Tre cori muti di Jacques Rivette ci permettono di ritrovarne gli esordi, l’apprendistato. Aux quarte coins vede l’interazione tra due coppie di ragazzi. I tagli frequenti non danno il tempo di abituarsi alla scena, fornendo un buon dinamismo ma anche una notevole ambiguità per la lettura delle scene. La prima coppia sembra vivere i momenti insieme nel puro romanticismo, tra baci e carezze sotto il sole fra i campi. È la seconda ad affascinare e spaventare per la peculiarità dell’interazione, lui le si avvicina con l’apparente intenzione di strangolarla, lei lo attende e si lascia baciare.

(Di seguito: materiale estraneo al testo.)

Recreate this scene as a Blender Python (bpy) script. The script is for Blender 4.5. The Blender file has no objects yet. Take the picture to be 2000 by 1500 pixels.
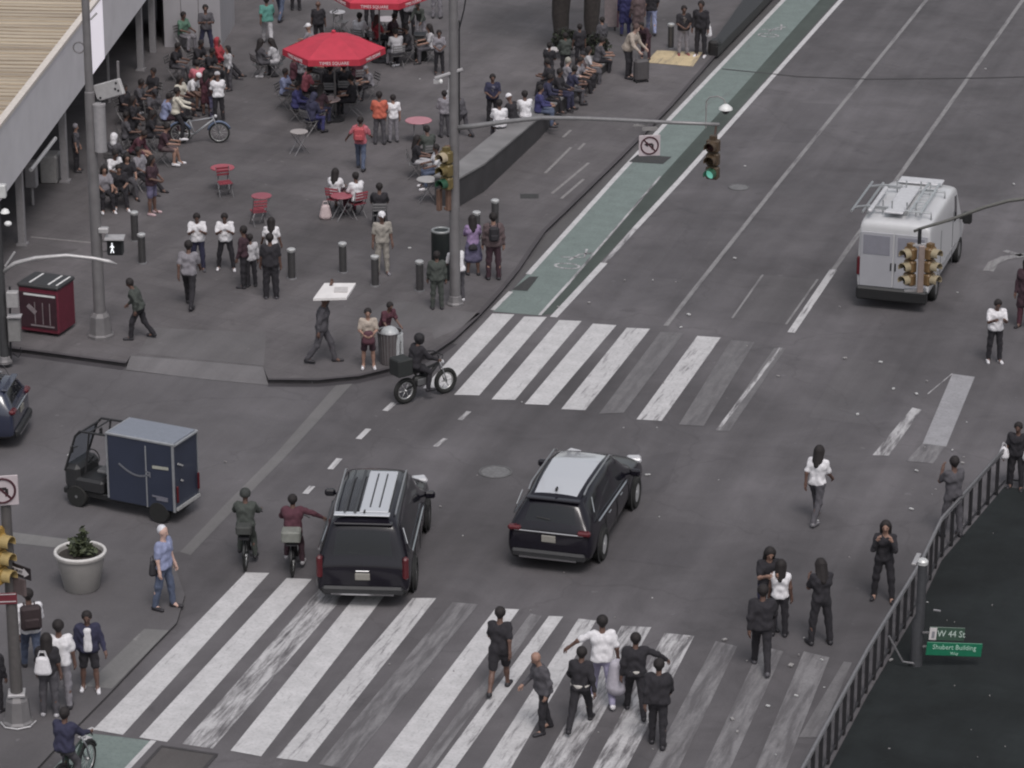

La Quadrille somiglia a una performance d’arte contemporanea, una sfida con il pubblico. Quattro ragazzi si trovano in una stanza, potremmo supporre che questi non si conoscano. Appaiono tutti ansiosi, fuori luogo, a parte uno che fin da subito si accende rilassato una sigaretta e si muove per la stanza prima di mettersi comodo. I personaggi vengono spesso inquadrati individualmente e possiamo notare i loro gesti di nervosismo che inizialmente vengono appena accennati (una mano tra i capelli, l’accavallare le gambe) per poi diventare sempre più evidenti, ampi. La sala reagisce: movimenti simili cominciano anche tra il pubblico, ci si sistema sulla poltrona, si scrocchiano le nocche, ci si massaggia il collo con una mano, si accavallano le gambe, si ruotano i polsi e le caviglie. La performance ha l’effetto contagioso di un enorme sbadiglio. È il modo in cui l’uomo sopravvive: imita, si adatta. Sullo schermo le sigarette vengono accese una dopo l’altra, mentre dalla platea le cose più piccole iniziano a sembrare divertenti.

Le Divertissement racconta un pomeriggio di svago di un gruppo di vecchi amici, che chiacchierano, fumano, giocano a carte. “Le sigarette e le carte bilanciano la paura dell’amore”. Il bianco e nero per tutti questi pezzi è magistrale, fa un uso esemplare dei pieni e dei vuoti.